James Lear, convicted in 1993 of sexually assaulting a nine-year-old girl in northern Jefferson County, was sentenced then to “register as a sexual offender in any state he shall reside for the remainder of his natural life.”
He had also been previously convicted of sexually assaulting two girls in Alaska in the early 1980s, one age nine and one 14.
Lear petitioned the district court this year, asking that he be relieved of the registration requirement. He told the court he cannot get a job, his wife has been confronted in a store about associating with a sexual offender, and a neighbor went door to door informing others about his sex offender status.
With internet access, it is “basically a vigilante state out there now,” he told District Judge Luke Berger.
He said the charges are “literally last century information,” and said he is no longer required by the State of Alaska to register.

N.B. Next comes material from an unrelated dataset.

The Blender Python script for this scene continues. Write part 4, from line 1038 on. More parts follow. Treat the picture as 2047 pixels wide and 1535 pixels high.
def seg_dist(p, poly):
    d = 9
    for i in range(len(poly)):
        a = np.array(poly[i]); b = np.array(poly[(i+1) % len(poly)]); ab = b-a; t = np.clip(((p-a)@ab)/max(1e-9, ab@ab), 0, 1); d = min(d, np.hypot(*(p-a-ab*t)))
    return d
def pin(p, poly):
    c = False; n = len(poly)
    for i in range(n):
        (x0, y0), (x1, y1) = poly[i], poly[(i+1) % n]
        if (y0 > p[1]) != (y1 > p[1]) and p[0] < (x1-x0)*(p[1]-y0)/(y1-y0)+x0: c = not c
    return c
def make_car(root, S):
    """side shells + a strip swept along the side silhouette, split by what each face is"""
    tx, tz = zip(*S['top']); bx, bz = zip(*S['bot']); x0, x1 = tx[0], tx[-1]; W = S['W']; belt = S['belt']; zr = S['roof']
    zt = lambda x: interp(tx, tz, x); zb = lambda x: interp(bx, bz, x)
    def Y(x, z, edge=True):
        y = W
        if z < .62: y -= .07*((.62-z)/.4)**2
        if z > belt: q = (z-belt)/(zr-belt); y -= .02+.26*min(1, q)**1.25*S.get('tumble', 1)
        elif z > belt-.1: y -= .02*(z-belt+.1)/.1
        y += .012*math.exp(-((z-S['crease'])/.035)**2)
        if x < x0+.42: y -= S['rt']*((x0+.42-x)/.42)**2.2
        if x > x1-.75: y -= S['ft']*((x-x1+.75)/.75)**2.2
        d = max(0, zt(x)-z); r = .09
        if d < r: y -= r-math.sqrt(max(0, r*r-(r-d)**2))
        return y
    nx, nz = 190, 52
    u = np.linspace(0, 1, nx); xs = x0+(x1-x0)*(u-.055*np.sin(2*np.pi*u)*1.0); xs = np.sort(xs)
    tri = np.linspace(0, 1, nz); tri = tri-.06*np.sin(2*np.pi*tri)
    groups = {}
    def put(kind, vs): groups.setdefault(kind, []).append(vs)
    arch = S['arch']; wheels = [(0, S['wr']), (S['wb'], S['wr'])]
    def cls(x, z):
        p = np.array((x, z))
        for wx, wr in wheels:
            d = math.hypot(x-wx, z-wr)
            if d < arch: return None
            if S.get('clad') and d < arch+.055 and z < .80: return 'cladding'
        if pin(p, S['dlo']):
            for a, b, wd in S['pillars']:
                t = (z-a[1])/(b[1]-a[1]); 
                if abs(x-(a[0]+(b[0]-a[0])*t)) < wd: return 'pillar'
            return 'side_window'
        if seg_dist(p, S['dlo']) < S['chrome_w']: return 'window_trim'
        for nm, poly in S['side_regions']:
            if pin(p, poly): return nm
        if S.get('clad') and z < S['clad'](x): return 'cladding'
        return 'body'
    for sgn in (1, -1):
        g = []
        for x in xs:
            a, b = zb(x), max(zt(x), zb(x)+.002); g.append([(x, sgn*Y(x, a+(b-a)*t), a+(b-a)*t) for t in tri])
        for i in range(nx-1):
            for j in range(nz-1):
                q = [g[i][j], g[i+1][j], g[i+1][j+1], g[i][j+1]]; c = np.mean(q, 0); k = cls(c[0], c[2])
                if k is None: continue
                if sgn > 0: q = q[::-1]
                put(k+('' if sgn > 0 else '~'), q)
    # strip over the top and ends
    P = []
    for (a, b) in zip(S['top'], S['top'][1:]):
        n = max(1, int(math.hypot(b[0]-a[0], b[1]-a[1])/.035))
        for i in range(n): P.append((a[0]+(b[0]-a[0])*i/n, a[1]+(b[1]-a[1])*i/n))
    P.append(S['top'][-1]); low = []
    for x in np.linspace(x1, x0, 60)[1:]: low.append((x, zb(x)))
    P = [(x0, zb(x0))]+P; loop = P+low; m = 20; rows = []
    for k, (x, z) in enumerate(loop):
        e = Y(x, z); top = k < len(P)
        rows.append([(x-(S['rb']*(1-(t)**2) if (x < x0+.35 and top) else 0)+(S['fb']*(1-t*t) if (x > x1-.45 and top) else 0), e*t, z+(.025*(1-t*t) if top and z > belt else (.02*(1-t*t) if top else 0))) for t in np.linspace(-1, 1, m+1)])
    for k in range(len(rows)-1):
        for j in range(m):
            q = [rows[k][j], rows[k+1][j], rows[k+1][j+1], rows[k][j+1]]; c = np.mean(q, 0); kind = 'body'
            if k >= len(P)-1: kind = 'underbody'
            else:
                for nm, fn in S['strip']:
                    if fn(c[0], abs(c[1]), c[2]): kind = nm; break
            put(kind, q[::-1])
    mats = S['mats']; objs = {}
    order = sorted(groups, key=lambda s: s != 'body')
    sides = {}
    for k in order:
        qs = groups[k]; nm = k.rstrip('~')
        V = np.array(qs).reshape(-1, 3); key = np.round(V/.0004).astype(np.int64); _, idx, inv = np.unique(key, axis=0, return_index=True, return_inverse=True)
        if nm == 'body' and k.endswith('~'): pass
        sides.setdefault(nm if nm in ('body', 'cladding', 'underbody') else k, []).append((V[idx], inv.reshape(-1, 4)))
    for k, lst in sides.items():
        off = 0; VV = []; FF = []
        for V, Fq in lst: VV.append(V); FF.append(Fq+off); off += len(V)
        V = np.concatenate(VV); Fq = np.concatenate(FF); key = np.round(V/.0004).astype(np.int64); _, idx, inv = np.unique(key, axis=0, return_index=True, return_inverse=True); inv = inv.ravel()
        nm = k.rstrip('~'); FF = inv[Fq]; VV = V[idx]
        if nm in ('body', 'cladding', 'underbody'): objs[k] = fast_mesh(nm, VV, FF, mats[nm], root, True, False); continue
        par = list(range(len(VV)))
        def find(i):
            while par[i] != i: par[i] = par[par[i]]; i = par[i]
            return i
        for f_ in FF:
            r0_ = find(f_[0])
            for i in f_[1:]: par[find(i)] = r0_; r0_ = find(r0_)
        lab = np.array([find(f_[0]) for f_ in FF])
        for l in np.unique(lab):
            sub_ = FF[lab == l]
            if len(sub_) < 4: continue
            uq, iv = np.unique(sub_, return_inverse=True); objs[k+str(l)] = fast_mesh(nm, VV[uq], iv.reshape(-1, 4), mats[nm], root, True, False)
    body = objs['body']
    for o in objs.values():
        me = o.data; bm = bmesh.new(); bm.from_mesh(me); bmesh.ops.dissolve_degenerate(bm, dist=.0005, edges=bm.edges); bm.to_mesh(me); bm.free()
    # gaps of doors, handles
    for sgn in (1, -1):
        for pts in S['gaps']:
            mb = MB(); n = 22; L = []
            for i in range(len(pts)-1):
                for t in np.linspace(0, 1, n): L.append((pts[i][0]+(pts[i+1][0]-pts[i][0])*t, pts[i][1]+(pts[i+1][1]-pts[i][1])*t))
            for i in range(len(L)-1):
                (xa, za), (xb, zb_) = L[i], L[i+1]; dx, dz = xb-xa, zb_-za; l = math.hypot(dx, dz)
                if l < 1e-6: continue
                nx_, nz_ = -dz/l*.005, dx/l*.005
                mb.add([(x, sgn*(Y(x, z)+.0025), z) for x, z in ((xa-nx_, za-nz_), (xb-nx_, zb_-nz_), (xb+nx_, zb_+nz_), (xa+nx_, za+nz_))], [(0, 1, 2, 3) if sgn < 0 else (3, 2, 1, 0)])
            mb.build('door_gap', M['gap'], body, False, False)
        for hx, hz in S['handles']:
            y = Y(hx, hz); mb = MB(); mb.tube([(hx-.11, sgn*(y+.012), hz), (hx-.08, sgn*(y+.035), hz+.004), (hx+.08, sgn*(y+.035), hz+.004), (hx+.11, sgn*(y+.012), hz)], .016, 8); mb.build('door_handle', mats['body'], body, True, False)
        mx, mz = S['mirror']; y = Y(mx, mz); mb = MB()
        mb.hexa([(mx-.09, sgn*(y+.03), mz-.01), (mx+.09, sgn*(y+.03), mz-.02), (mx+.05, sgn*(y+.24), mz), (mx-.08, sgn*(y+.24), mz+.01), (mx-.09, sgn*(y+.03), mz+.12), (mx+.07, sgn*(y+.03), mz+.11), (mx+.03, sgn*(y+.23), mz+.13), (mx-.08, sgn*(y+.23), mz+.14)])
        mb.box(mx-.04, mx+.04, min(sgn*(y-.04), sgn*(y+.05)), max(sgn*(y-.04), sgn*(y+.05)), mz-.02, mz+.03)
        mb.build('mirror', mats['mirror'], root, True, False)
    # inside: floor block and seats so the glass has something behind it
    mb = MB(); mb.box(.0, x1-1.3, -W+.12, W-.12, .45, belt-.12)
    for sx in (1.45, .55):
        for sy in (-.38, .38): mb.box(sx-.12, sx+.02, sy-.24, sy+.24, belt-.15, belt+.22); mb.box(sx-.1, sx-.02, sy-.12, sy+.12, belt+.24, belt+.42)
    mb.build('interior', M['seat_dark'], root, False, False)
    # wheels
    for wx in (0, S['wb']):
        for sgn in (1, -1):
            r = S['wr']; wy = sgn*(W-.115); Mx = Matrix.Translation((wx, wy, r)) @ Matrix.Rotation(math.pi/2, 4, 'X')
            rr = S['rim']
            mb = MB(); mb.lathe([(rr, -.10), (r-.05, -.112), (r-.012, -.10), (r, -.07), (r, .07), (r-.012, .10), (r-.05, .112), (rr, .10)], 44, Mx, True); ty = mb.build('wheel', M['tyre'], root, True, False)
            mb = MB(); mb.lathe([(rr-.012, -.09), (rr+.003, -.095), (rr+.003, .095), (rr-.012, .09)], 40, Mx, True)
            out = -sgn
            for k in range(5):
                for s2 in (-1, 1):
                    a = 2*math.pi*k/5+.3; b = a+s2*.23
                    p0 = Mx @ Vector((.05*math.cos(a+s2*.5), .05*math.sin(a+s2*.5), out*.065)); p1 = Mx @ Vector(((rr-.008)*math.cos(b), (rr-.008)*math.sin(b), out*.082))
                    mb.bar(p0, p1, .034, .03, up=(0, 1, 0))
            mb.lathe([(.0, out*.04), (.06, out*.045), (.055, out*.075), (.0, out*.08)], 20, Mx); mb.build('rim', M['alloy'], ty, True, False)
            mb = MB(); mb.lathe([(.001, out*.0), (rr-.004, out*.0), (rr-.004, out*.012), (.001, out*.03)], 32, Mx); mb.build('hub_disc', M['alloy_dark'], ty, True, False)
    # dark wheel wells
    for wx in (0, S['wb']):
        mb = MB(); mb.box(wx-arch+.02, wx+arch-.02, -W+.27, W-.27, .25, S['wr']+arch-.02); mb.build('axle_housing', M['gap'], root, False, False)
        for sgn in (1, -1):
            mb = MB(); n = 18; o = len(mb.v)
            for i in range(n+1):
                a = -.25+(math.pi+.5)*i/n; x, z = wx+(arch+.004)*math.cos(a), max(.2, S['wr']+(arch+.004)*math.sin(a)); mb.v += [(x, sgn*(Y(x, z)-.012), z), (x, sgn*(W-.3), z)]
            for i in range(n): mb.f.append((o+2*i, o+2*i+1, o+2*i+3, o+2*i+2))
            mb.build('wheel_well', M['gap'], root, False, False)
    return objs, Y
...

Prosecutor Andrew Paul said Lear was sentenced to 20 years with 10 suspended for the Montana crime. Requests for reduction of his sentence filed in 1996 and 1998 were denied, he noted.
He also told the court that in both of Lear’s convictions “the court found that the defendant must register for life.”
In addition Paul argued that the law prevents the requested change because there were multiple offenses with victims under age 12.
After a June hearing, Judge Berger considered the matter for about a month before ruling that the registration requirement could be lifted.
“Lear has been through countless hours of rehabilitation and extensive treatment, soul searching, and personal betterment with his church, but the fact remains that Lear has been convicted of three separate offenses,” wrote Berger in issuing his ruling.
“The court struggles to square this behavior with the picture of the man provided to the court today,” he said.
While being labeled a sexual offender “may cause a stigma, it serves a valid purpose,” wrote the judge, “but even this valid purpose must be weighed with time.”
If the legislature meant for there to be no possibility of removal from the requirement, the law would say so, found the judge.